§ **Aim**: Return the records from the first line through the line containing "R = math.radians", and leave out the pictures.

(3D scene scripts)
╭──
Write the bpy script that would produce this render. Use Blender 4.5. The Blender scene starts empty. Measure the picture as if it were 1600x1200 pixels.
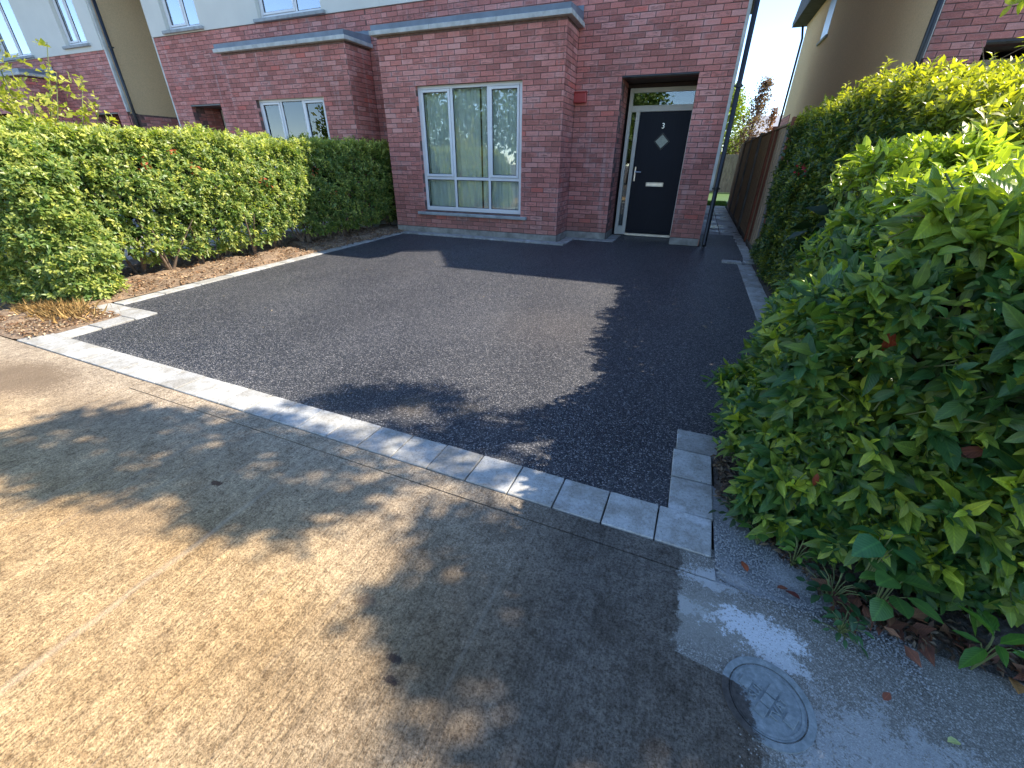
import bpy, bmesh, math, random
import numpy as np
from mathutils import Vector, Matrix, noise as mnoise
random.seed(7); rng = np.random.default_rng(11)
scene = bpy.context.scene
COL = scene.collection
R = math.radians

# ------------------------------------------------------------ camera, sky, sun, exposure
CAM_H = 1.27; PITCH = 0.49471; YAW = 0.37900; ROLL = 0.00855; FPX = 646.95
_f = Vector((-math.sin(YAW)*math.cos(PITCH), math.cos(YAW)*math.cos(PITCH), -math.sin(PITCH)))
_r = Vector((math.cos(YAW), math.sin(YAW), 0)); _u = _r.cross(_f)
_r2 = math.cos(ROLL)*_r + math.sin(ROLL)*_u; _u2 = -math.sin(ROLL)*_r + math.cos(ROLL)*_u
cam_d = bpy.data.cameras.new("camera"); cam = bpy.data.objects.new("camera", cam_d); COL.objects.link(cam)
cam.matrix_world = Matrix(((_r2.x, _u2.x, -_f.x, 0), (_r2.y, _u2.y, -_f.y, 0), (_r2.z, _u2.z, -_f.z, CAM_H), (0, 0, 0, 1)))
cam_d.sensor_width = 36.0; cam_d.lens = 36.0*FPX/1600.0; cam_d.clip_start = 0.05; cam_d.clip_end = 600
scene.camera = cam
SUNV = Vector((0.928, 0.504, 1.0))
SUN_EL = math.atan2(1.0, math.hypot(SUNV.x, SUNV.y)); SUN_AZ = math.atan2(SUNV.x, SUNV.y)
world = bpy.data.worlds.new("World"); scene.world = world; world.use_nodes = True
wn = world.node_tree.nodes; wl = world.node_tree.links
sky = wn.new("ShaderNodeTexSky"); sky.sky_type = 'NISHITA'; sky.sun_disc = False
sky.sun_elevation = SUN_EL; sky.sun_rotation = SUN_AZ; sky.air_density = 0.7; sky.dust_density = 0.0; sky.ozone_density = 2.0
wl.new(sky.outputs[0], wn['Background'].inputs[0]); wn['Background'].inputs[1].default_value = 0.15
sun_d = bpy.data.lights.new("sun", 'SUN'); sun_d.energy = 3.7; sun_d.angle = R(0.53); sun_d.color = (1.0, 0.90, 0.76)
sun = bpy.data.objects.new("sun", sun_d); COL.objects.link(sun)
sun.rotation_euler = SUNV.to_track_quat('Z', 'Y').to_euler(); sun.location = (6, 4, 12)
vs = scene.view_settings; vs.view_transform = 'Standard'; vs.look = 'None'; vs.gamma = 1.0; vs.use_curve_mapping = False
vs.exposure = 1.65

def cam_xy(p):                       # where a point lands in the 1600x1200 photograph, and its depth
    d = Vector(p) - Vector((0, 0, CAM_H)); c = d.dot(_f)
    if c < 1e-3: return (-9999, -9999, c)
    return (800+FPX*d.dot(_r2)/c, 600-FPX*d.dot(_u2)/c, c)

# ------------------------------------------------------------ helpers
def tag(o, label=None, cat=None, group=None, kind=None):
    if label: o['label'] = label
    if cat: o['category'] = cat
    if group: o['group'] = group
    if kind: o['kind'] = kind
    return o
def empty(name, loc=(0, 0, 0), parent=None, **k):
    o = bpy.data.objects.new(name, None); COL.objects.link(o); o.location = loc; o.empty_display_size = .1
    if parent: o.parent = parent
    return tag(o, **k)
def mesh_obj(name, me, parent=None, loc=None, **k):
    o = bpy.data.objects.new(name, me); COL.objects.link(o)
    if loc is not None: o.location = loc
    if parent is not None: o.parent = parent
    return tag(o, **k)
class MB:
    def __init__(s): s.v = []; s.f = []; s.uv = []; s.mi = []
    def quad(s, a, b, c, d, m=0):
        n = len(s.v); s.v += [a, b, c, d]; s.f.append((n, n+1, n+2, n+3)); s.mi.append(m)
    def poly(s, pts, m=0):
        n = len(s.v); s.v += list(pts); s.f.append(tuple(range(n, n+len(pts)))); s.mi.append(m)
    def box(s, x0, x1, y0, y1, z0, z1, bev=0.0, m=0, M=None):
        if bev <= 0:
            P = [(x0,y0,z0),(x1,y0,z0),(x1,y1,z0),(x0,y1,z0),(x0,y0,z1),(x1,y0,z1),(x1,y1,z1),(x0,y1,z1)]
            F = [(0,3,2,1),(4,5,6,7),(0,1,5,4),(1,2,6,5),(2,3,7,6),(3,0,4,7)]
        else:
            b = bev; P = []
            for sx, X, ix in ((-1,x0,1),(1,x1,-1)):
                for sy, Y, iy in ((-1,y0,1),(1,y1,-1)):
                    for sz, Z, iz in ((-1,z0,1),(1,z1,-1)):
                        P += [(X, Y+iy*b, Z+iz*b), (X+ix*b, Y, Z+iz*b), (X+ix*b, Y+iy*b, Z)]
            idx = lambda i, j, k, a: (i*4+j*2+k)*3+a
            F = [(idx(0,0,0,0),idx(0,0,1,0),idx(0,1,1,0),idx(0,1,0,0)), (idx(1,0,0,0),idx(1,1,0,0),idx(1,1,1,0),idx(1,0,1,0)),
                 (idx(0,0,0,1),idx(1,0,0,1),idx(1,0,1,1),idx(0,0,1,1)), (idx(0,1,0,1),idx(0,1,1,1),idx(1,1,1,1),idx(1,1,0,1)),
                 (idx(0,0,0,2),idx(0,1,0,2),idx(1,1,0,2),idx(1,0,0,2)), (idx(0,0,1,2),idx(1,0,1,2),idx(1,1,1,2),idx(0,1,1,2))]
            for j in (0,1):
                for k in (0,1): F.append((idx(0,j,k,1),idx(1,j,k,1),idx(1,j,k,2),idx(0,j,k,2)))
            for i in (0,1):
                for k in (0,1): F.append((idx(i,0,k,0),idx(i,1,k,0),idx(i,1,k,2),idx(i,0,k,2)))
            for i in (0,1):
                for j in (0,1): F.append((idx(i,j,0,0),idx(i,j,1,0),idx(i,j,1,1),idx(i,j,0,1)))
            for i in (0,1):
                for j in (0,1):
                    for k in (0,1): F.append((idx(i,j,k,0),idx(i,j,k,1),idx(i,j,k,2)))
        if M is not None: P = [tuple(M @ Vector(p)) for p in P]
        n = len(s.v); s.v += P
        for f in F: s.f.append(tuple(n+q for q in f)); s.mi.append(m)
    def tube(s, pts, rad, n=8, m=0, cap=True):
        pts = [Vector(p) for p in pts]; rings = []
        rad = [rad]*len(pts) if not hasattr(rad, '__len__') else rad
        ref = None
        for i, p in enumerate(pts):
            t = (pts[min(i+1, len(pts)-1)]-pts[max(i-1, 0)]).normalized()
            if ref is None: ref = Vector((0,0,1)) if abs(t.z) < .9 else Vector((1,0,0))
            a = t.cross(ref).normalized(); b = t.cross(a).normalized()
            base = len(s.v)
            for k in range(n):
                an = 2*math.pi*k/n; s.v.append(tuple(p+(a*math.cos(an)+b*math.sin(an))*rad[i]))
            rings.append(base)
        for i in range(len(rings)-1):
            for k in range(n):
                k2 = (k+1) % n; s.f.append((rings[i]+k, rings[i]+k2, rings[i+1]+k2, rings[i+1]+k)); s.mi.append(m)
        if cap:
            s.f.append(tuple(rings[0]+k for k in range(n))); s.mi.append(m)
            s.f.append(tuple(rings[-1]+k for k in reversed(range(n)))); s.mi.append(m)
    def build(s, name, mats, parent=None, smooth=False, fix=True, **k):
        me = bpy.data.meshes.new(name); me.from_pydata([tuple(p) for p in s.v], [], s.f)
        for mm in (mats if isinstance(mats, (list, tuple)) else [mats]): me.materials.append(mm)
        if len(set(s.mi)) > 1: me.polygons.foreach_set('material_index', s.mi)
        if fix:
            bm = bmesh.new(); bm.from_mesh(me); bmesh.ops.recalc_face_normals(bm, faces=bm.faces); bm.to_mesh(me); bm.free()
        if smooth: me.polygons.foreach_set('use_smooth', [True]*len(me.polygons))
        me.update()
        return mesh_obj(name, me, parent, **k)
def box_obj(name, x0, x1, y0, y1, z0, z1, mat, parent=None, bev=.004, **k):
    b = MB(); b.box(x0, x1, y0, y1, z0, z1, bev); return b.build(name, mat, parent, **k)

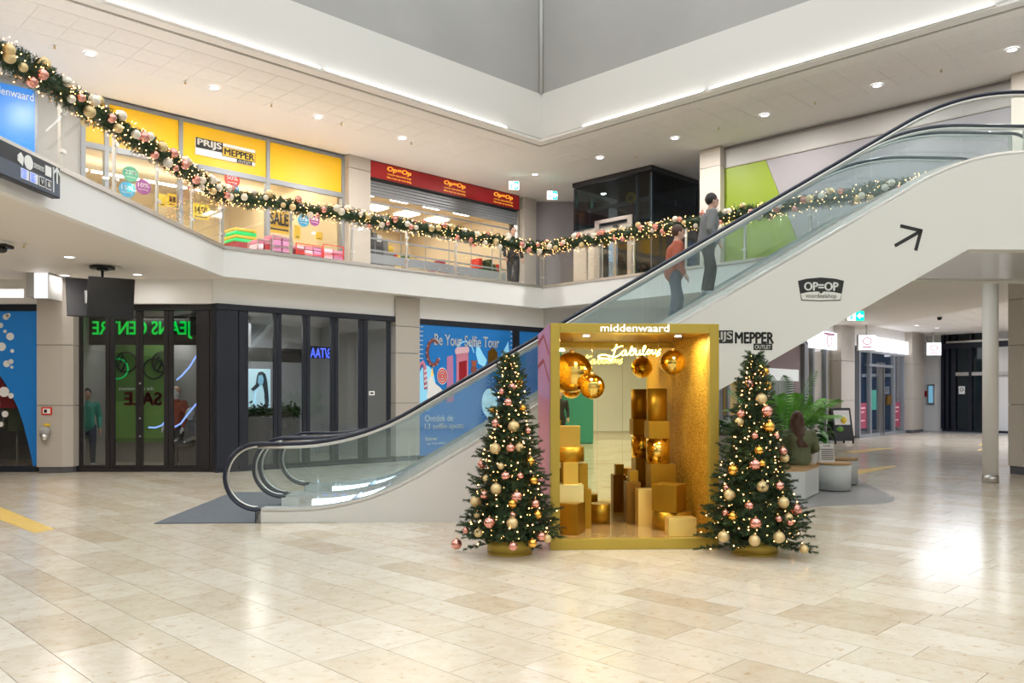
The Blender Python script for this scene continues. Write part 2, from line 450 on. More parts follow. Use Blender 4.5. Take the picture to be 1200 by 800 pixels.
for t in tiles:
    x0, x1, y0, y1, c = t
    if id(t) in ns:
        k = (round(x1-x0, 2), round(y1-y0, 2))
        if k not in cache:
            a, b = k[0]/2-g, k[1]/2-g
            mb = MB(); mb.box(-a, a, -b, b, -.01, 0); cache[k] = mb.mesh('tile', M['marble'])
        o = bpy.data.objects.new('tile', cache[k]); C.objects.link(o); o.parent = floor
        o.location = (c.x, c.y, 0); o.rotation_euler = (0, 0, FT.a)
    else:
        p = [FT.w(a, b) for a, b in ((x0+g, y0+g), (x1-g, y0+g), (x1-g, y1-g), (x0+g, y1-g))]
        rest.add([(q.x, q.y, 0) for q in p]+[(q.x, q.y, -.006) for q in p], [(0, 1, 2, 3), (0, 4, 5, 1), (1, 5, 6, 2), (2, 6, 7, 3), (3, 7, 4, 0)])
rest.build('tile_field', M['marble'], floor, kind='stuff')
# ---- mezzanine: slab, fascia, steel kerb
sl = MB()
sl.prism_z([(-20, -16), (B0[0]-.02, -16), (B0[0]-.02, B0[1]), (B1[0]-.02, B1[1]+.02), (B2[0], B2[1]+.02), (.9, 31), (-20, 31)], 4.0, ZF)
sl.prism_z([(.84, 22.67), (B3[0]+.02, B3[1]+.02), (B3[0]+.02, -16), (24, -16), (24, 13), (13.0, 19.0), (13.0, 31), (.9, 31)], 4.05, ZF)
sl.prism_z([(-20, -16), (24, -16), (24, -13.5), (-20, -13.5)], 4.0, ZF)
slab = struct('ceiling_ground_level', sl, M['soffit'])
def seg(p, q, off0, off1, z0, z1, mb, mi=0, e0=0, e1=0):
    """box along p->q, offset to the left of travel"""
    fr = frame2(p, q); L_ = math.hypot(q[0]-p[0], q[1]-p[1])
    P = [fr.w(-e0, off0), fr.w(L_+e1, off0), fr.w(L_+e1, off1), fr.w(-e0, off1)]
    mb.prism_z([(v.x, v.y) for v in P], z0, z1, mi)
edge = [(B0[0], -13), B0, B1, B2, B3, (B3[0], -13)]
for i in range(len(edge)-1):
    mb = MB(); seg(edge[i], edge[i+1], -.0, .14, ZS, ZC-.07, mb, 0, .0, .03)
    struct('trim_%d' % (i+1), mb, M['white_wall'])
    mb = MB(); seg(edge[i], edge[i+1], -.03, .16, ZC-.07, ZC, mb, 0, .02, .02)
    struct('trim_%d' % (i+11), mb, M['rail_steel'])
# ---- upper ceiling, cove and added roof light
K0 = (-7.55, -13); K1 = (-7.55, 12.55); K2 = (.73, 20.80); K3 = (13.2, 8.4); K4 = (13.2, -13)
cl = MB()
def off(p, q, d):
    fr = frame2(p, q); a = fr.w(0, d); return (a.x, a.y)
def inset(d):
    """void outline moved outwards by d"""
    nL = Vector((-math.sin(aR), math.cos(aR))); nR = Vector((math.sin(-aL), math.cos(aL)))
    return [(K0[0]-d, -13-d), (K1[0]-d, K1[1]+d*.42), (K2[0], K2[1]+d*1.415), (K3[0]+d, K3[1]+d*.42), (K4[0]+d, -13-d)]
o1 = inset(.40)
cl.prism_z([(-24, -20), (o1[0][0], -20), o1[1], o1[2], (o1[2][0], 32), (-24, 32)], ZU, ZU+.3)
cl.prism_z([o1[2], o1[3], (o1[3][0], -20), (28, -20), (28, 32), (o1[2][0], 32)], ZU, ZU+.3)
cl.prism_z([(-24, -20), (28, -20), (28, -13.4), (-24, -13.4)], ZU, ZU+.3)
ceiling = struct('ceiling', cl, M['ceiling_paint'])
vo = [K0, K1, K2, K3, K4, K0]
o2, o3 = inset(.26), inset(.02)
for i in range(4):
    a, b = o1[i], o1[i+1]; c, d = o2[i+1], o2[i]
    mb = MB(); mb.prism_z([a, b, c, d], ZU+.02, ZU+.12); struct('trim_%d' % (21+i), mb, M['reveal'])
    c, d = o3[i+1], o3[i]; a, b = o2[i], o2[i+1]
    mb = MB(); mb.prism_z([a, b, c, d], ZU-.02, ZU+.05); struct('trim_%d' % (31+i), mb, M['ceiling_paint'])
for i, (p, q) in enumerate(zip(vo[:-1], vo[1:])):
    mb = MB(); seg(p, q, 0, .1, ZU+.04, 9.16, mb); struct('wall_bulkhead_%d' % (i+1), mb, M['bulkhead'])
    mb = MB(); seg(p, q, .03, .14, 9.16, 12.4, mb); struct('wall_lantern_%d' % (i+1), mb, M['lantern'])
mb = MB(); mb.cyl(K2[0], K2[1]-.02, 9.16, 12.4, .05, 8); struct('trim_41', mb, M['lantern_edge'])
mb = MB()
for x in (-4, 0, 4, 8): mb.box(x-.06, x+.06, -13, 21, 12.35, 12.55)
for y in (-9, -4, 1, 6, 11, 16): mb.box(-8, 14, y-.06, y+.06, 12.35, 12.55)
struct('window_added_roof_light', mb, M['grey_frame'])  # roof opening added out of view to let in fill daylight
mb = MB(); mb.box(-8, 14, -14, 21.5, 12.6, 12.62); struct('window_added_roof_pane', mb, M['upper_glass'])
# LED coves: two strips to a side
def led(p0, p1, name='cove_light'):
    a = G(p0[0], p0[1], ZU); b = G(p1[0], p1[1], ZU); return a, b
FLv = frame2(K1, K2); FRv = frame2(K2, K3)
def strip(fr, x0, x1, label):
    t = fthing('cove_light', label, 'light', fr, x0, 0, ZU)
    n = MB(); L_ = x1-x0
    n.box(0, L_, -.074, -.005, -.005, .03); n.build('housing', M['ceiling_paint'], t)
    n = MB(); n.box(.04, L_-.04, -.094, -.075, -.004, .034); n.box(.04, L_-.04, -.074, -.045, .031, .040)
    n.build('light_strip', M['led'], t)
strip(FLv, FLv.X(150)-.4, FLv.X(374), 'long white light strip along the left bulkhead, the length nearer the garland end')
strip(FLv, FLv.X(377), FLv.X(592), 'long white light strip along the left bulkhead, the length nearer the corner')
strip(FRv, FRv.X(684), FRv.X(828), 'white light strip along the right bulkhead, the shorter length nearer the corner')
strip(FRv, FRv.X(832), FRv.X(1168), 'long white light strip along the right bulkhead, the length over the escalator top')
# ceiling tiles, three rows each side
tm = MB(); tm.box(.004, .608, .004, .604, -.006, .0); tme = tm.mesh('ceiling_tile', M['ceiling_tile'])
TL = Frame(-5.55, 15.72, aR); TL = Frame(TL.w(0, 0).x, TL.w(0, 0).y, aR)
for i in range(-9, 13):
    for j in range(3):
        p = TL.w(i*.615, j*.61)
        if p.y > 11.2 and p.x < .0:
            o = bpy.data.objects.new('ceiling_tile', tme); C.objects.link(o); o.parent = ceiling; o.location = (p.x, p.y, ZU); o.rotation_euler = (0, 0, aR)
q = G(1136.7, 35.8, ZU); TR = Frame(q[0], q[1], aL)
for i in range(-17, 9):
    for j in range(3):
        p = TR.w(i*.615, j*.61)
        if p.x > .9:
            o = bpy.data.objects.new('ceiling_tile', tme); C.objects.link(o); o.parent = ceiling; o.location = (p.x, p.y, ZU); o.rotation_euler = (0, 0, aL)
# ceiling spots (recessed), with the light they give
sp = None
def downlight(x, y, z, power, label, group, col=(1, .97, .93), r=.085):
    global sp
    if sp is None:
        sp = thing('downlight', label, 'light', (x, y, z), 0, group)
        n = MB(); n.lathe([(.115, 0), (.11, -.012), (.085, -.016), (.08, -.004)], n=24); n.build('trim_ring', M['letter_white'], sp)
        n = MB(); n.cyl(0, 0, -.01, -.004, .082, 20); n.build('lens', M['lens'], sp); o = sp
    else: o = dup(sp, (x, y, z), 0, label, group)
    if power:
        l = bpy.data.lights.new('spot_light', 'AREA'); l.shape = 'DISK'; l.size = .16; l.energy = power; l.color = col
        lo = bpy.data.objects.new('spot_light', l); C.objects.link(lo); lo.location = (x, y, z-.03)
where = ['above the garland end at the left', 'left of the yellow shop sign', 'over the right yellow shop panel', 'before the red shop sign']
for (px, py), wh in zip([(106, 62), (251, 102), (373, 136), (471, 161)], where):
    x, y = G(px, py, ZU); downlight(x, y, ZU-.016, 75, 'round recessed ceiling spot '+wh, 'ceiling spots of the upper level')
where = ['before the lift shaft', 'over the lift shaft corner', 'over the green wall', 'over the escalator handrail', 'at the right picture edge']
for (px, py), wh in zip([(703, 184), (791, 161), (896, 134), (1028, 99), (1186, 57)], where):
    x, y = G(px, py, ZU); downlight(x, y, ZU-.016, 75, 'round recessed ceiling spot '+wh, 'ceiling spots of the upper level')
x, y = G(627, 204, ZU); downlight(x, y, ZU, 60, 'single bright ceiling spot beside the green exit signs', 'ceiling spots of the upper level')
for (px, py), wh in zip([(81, 300.5), (161, 321), (76, 322)], ['left of the hanging screens', 'right of the hanging screens', 'above the left clad column']):
    x, y = G(px, py, ZS+.02); downlight(x, y, 4.0, 6, 'flat recessed spot in the low soffit '+wh, 'spots of the low soffit')
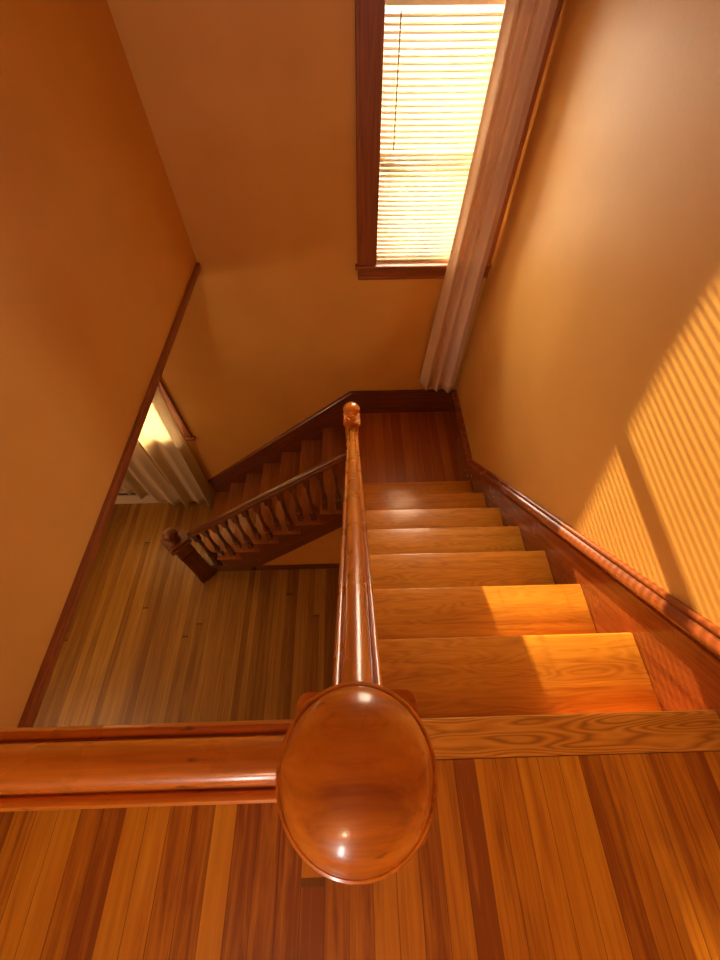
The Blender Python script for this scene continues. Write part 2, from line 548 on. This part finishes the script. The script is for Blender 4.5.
# ------------------------------------------------------------------ lower flight
st2 = thing('staircase', 'lower flight of darker brown stairs along the back wall down to the ground floor', 'staircase', (-0.9, 2.0, ZF))
def nx(m_):
    return X0L - T2 * m_
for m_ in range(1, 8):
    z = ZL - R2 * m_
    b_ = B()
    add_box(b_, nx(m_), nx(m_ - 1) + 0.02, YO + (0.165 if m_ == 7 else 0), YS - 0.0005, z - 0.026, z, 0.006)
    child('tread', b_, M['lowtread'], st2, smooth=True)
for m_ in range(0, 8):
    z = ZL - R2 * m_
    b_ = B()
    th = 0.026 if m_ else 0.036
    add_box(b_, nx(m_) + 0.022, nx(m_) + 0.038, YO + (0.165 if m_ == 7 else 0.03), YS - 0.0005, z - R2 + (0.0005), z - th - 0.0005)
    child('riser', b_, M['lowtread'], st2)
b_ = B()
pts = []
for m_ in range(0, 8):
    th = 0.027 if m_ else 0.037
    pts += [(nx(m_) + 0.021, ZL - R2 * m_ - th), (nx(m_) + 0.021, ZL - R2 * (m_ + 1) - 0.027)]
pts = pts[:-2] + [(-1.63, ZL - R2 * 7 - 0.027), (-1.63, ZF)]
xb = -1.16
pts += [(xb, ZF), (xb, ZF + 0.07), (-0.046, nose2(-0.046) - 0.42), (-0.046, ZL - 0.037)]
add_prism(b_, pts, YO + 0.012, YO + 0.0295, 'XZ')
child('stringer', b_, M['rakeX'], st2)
b_ = B()
def sk2(x):
    return nose2(x) + 0.235
zbk = ZL + BH
xt = -0.03
add_prism(b_, [(xt, ZL - 0.25), (xt, zbk - 0.012), (-1.748, sk2(-1.748)), (-1.748, ZF), (-1.60, ZF)], YS, YB, 'XZ')
child('skirt_board', b_, M['rakeX'], st2)
b_ = B()
prof2 = [(-0.018, -0.012), (-0.018, 0.016), (-0.004, 0.018), (0.006, 0.012), (0.012, 0.004), (0.010, -0.006), (0.0, -0.012)]
sweep(b_, prof2, [(-1.748, YS, sk2(-1.748)), (xt, YS, zbk - 0.012)], (0, -1, 0))
child('cap_moulding', b_, M['rakeX'], st2, smooth=True)

# ------------------------------------------------------------------ newel posts
def rounded_plate(bm, half, z0, z1, rad_=0.012):
    pts = []
    for cx, cy, a0 in ((1, 1, 0), (-1, 1, 90), (-1, -1, 180), (1, -1, 270)):
        for i in range(5):
            a_ = rad(a0 + i * 22.5)
            pts.append((cx * (half - rad_) + rad_ * cos(a_), cy * (half - rad_) + rad_ * sin(a_)))
    add_prism(bm, pts, z0, z1, 'XY')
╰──
§ **Finished exercise**:
Write the bpy script that would produce this render. Use Blender 4.5. The Blender scene starts empty. Measure the picture as if it were 1600x1200 pixels.
import bpy, bmesh, math, random
import numpy as np
from mathutils import Vector, Matrix, noise as mnoise
random.seed(7); rng = np.random.default_rng(11)
scene = bpy.context.scene
COL = scene.collection
R = math.radians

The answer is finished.